Apparently Carver saw it differently, and within a week he was 8,500km from a club he wore the badge of for over a year. Since his departure, he has yet to resume working or spoken a word of what went wrong.

And by the time you finish the previous sentence, Cummins will be back in England, too.

As unfair as the words directed at Carver were, on Tuesday Cummins trumped the reasoning of J.C. by confirming that he was not even interested in coaching a wildly popular yet underachieving MLS team. Considering the purpose of any coach is to rise through the ranks and stay at the top long enough to boast the fruits of his/her labour, Cummins' shrug of the shoulders while saying his goodbyes was shocking.

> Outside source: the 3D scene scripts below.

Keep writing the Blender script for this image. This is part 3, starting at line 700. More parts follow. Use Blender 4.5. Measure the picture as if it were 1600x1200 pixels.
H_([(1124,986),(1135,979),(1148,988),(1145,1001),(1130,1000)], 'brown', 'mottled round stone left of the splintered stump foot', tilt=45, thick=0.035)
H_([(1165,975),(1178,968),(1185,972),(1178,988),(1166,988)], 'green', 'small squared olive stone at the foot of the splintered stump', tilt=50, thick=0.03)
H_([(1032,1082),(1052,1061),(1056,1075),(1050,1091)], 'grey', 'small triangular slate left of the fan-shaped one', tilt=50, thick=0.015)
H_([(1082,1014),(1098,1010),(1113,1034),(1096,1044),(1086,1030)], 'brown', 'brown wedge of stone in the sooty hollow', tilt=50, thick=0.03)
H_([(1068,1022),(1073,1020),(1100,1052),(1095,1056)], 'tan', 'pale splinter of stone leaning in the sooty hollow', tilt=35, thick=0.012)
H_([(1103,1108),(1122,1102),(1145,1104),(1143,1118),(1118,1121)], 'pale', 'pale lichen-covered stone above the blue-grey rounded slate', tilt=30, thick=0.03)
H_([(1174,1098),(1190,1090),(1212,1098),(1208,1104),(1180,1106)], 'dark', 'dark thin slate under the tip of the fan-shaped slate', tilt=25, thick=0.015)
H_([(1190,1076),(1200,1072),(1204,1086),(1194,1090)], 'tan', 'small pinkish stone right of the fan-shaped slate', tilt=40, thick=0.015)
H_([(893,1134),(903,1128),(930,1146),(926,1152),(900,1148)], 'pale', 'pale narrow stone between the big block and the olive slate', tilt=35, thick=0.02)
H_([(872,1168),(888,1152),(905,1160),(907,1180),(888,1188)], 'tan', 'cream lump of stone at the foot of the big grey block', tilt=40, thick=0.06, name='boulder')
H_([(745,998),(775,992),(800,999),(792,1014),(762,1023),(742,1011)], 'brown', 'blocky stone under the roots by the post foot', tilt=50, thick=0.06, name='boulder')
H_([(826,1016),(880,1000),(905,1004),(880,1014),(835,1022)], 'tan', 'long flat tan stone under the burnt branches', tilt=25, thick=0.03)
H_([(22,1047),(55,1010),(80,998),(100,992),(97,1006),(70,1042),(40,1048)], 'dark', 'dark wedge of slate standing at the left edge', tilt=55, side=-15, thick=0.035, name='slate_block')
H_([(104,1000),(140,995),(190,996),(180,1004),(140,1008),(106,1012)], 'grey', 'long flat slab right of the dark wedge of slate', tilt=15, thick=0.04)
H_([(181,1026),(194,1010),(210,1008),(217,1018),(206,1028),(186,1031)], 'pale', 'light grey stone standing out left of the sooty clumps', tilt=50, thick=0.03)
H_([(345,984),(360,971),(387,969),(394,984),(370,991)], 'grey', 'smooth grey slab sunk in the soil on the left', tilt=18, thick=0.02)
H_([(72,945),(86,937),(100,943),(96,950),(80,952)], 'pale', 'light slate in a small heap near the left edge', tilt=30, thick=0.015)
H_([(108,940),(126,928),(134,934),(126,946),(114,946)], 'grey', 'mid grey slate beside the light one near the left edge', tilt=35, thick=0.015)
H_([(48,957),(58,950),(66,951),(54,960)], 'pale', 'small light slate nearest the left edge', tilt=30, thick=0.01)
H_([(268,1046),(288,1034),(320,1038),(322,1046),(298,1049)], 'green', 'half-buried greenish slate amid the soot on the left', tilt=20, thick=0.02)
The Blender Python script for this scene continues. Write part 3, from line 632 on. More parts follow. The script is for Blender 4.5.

He admitted to being homesick and out of options over bringing his wife and five kids to Canada, but I refuse to believe that every foreign coach in North America is here without his loved ones. Again, I don't know the intricacies of our immigration policies, but Danny Dichio jumped through every hurdle along the way to becoming Canadian.

So with Carver and Cummins doing their best to erase the past and Johnston announcing he and MLSE were in the final stages of a new two-year contract, one can infer that the red herring in the ranks is not the rumoured bad characters in the locker room, but rather a red-faced Scotsman with an affinity for meddling.

Problem is; until the Jaap Stam in the ranks comes out and pens a tell-all book, inference is all we have to go on.

I suppose the story will be told in the coming months when the newly-minted Mo tries to lure a coach of note to a coaching vacancy twice left way behind by men who know the game. The Reds' hockey kin, the Maple Leafs Sports, struggled to find good help when every applicant knew that the executive sitting directly to the left already know about the plan to become 'custodian of the keys'

(4:50 mark of the video)

It's frightening.

Carver, Cummins and Johnston all reverted to diplomatic mode when faced with the direct line of questioning over whether or not each liked the other, preferring to speak in vagaries and cite examples of how every vocation has its adversaries.

But the only time there was harmony on the field and in the front office was back in the summer of 2007, when Johnston was both coach and director. Now, faced with the task of re-inventing the wheel for the third time, it might take the services of eHarmony to restore that order and find the Reds a mate.